For independent retailers looking to proceed down the road to Efficient Consumer Response, the best first step may have nothing to do with investing in new systems or technology.

Instead, retailers must undertake a careful self-assessment and detailed evaluation of current business practices and take steps to open communications as fully as possible with their wholesalers.

When it comes to ECR, technology is just the tool to energize and vitalize the process. But the retailer with the most computer power is not necessarily the one who will reap the greatest benefits, said one industry observer.

"There are a lot of parts to ECR that are not necessarily high-ticket technology. Independent retailers are going to need partners and are going to have to work with their wholesalers to achieve the goal," said Michael Sansolo, group vice president of industry relations and education for the Food Marketing Institute, Washington.

In particular, before investing in new technology and applications, retailers must decide which areas and programs specifically they most want to attack and make substantial progress in.

"Retailers have to determine what areas hold the most benefits for them, what their strengths and what their needs are," Sansolo said. "They must understand their place in their consumers' minds, and what makes their stores stand out.

"Their store environments have to be exciting. All of the efficiencies [of ECR] cannot substitute for a good level of customer service. The store environment has to be exciting. ECR cannot replace that," he said.

While resisting the temptation to pursue too many ECR programs at once, retailers must also guard against being lulled into a false sense of security.

That is often especially true for independents operating in communities offering little or no competition from chains.

Sansolo, though, has two arguments against ignoring the changes now sweeping the industry: First, ECR is as much a strategy for getting one's act together internally as it is a game plan to outperform the competition, and second, the competition will eventually come to the retailer's market area.

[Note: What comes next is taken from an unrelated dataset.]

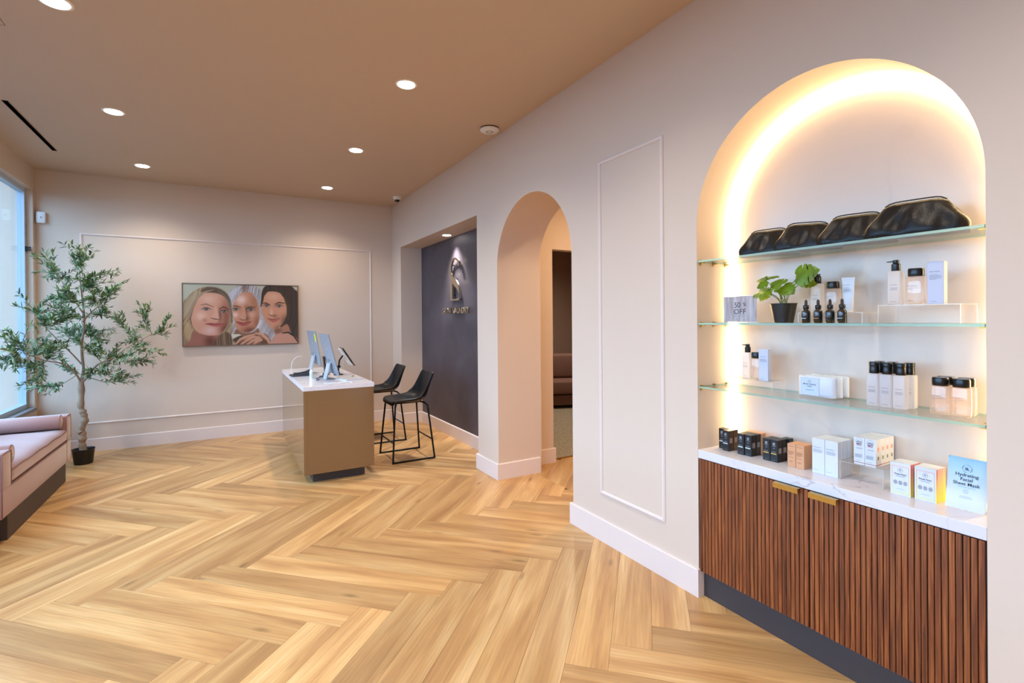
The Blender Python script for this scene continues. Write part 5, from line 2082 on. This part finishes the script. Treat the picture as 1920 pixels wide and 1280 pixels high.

"Some retailers may be sitting in a small town with no competition and saying, 'Why do I need to change?' But that retailer needs to understand that hostile forces have blown into other markets and quickly created the need for change," Sansolo said. "Kmart and Wal-Mart are operating deep in rural America, and it would be foolhardy to ignore them," he said.

For retailers who want to make progress with ECR, Sansolo's suggestion is that they sit down with their wholesalers and decide which programs and technologies to test first.

"Scanning is obviously critical, but for a one-store operator, the investment may not be justified," Sansolo said. "Retailers have to ask themselves a lot of serious questions about the future of their business."

Also of critical importance in the process is not simply what technologies to acquire first, but making sure the wholesale partner agrees.

"There's an important case for independents sitting down with wholesalers in an effort to make sure the technology is lining up properly," Sansolo said. "If retailers are not scanning, they need to ask how to get around that. "The first and easiest thing to get involved with is electronic data interchange. It is the simplest and one of the least expensive [ECR-related technologies]. It will help retailers get in the habit of ordering right."

Sansolo also stressed the need for retailers to begin implementing category management. "One of the things I recommend first is category management. Parts of category management involve technology, but a lot of it comes down to determining what the retail strategy is all about, how each product fits into the mix, what the price-image connection should be, and how to build the profits," Sansolo said. "That requires retailers to understand their stores, to know which items are profitable and which aren't turning."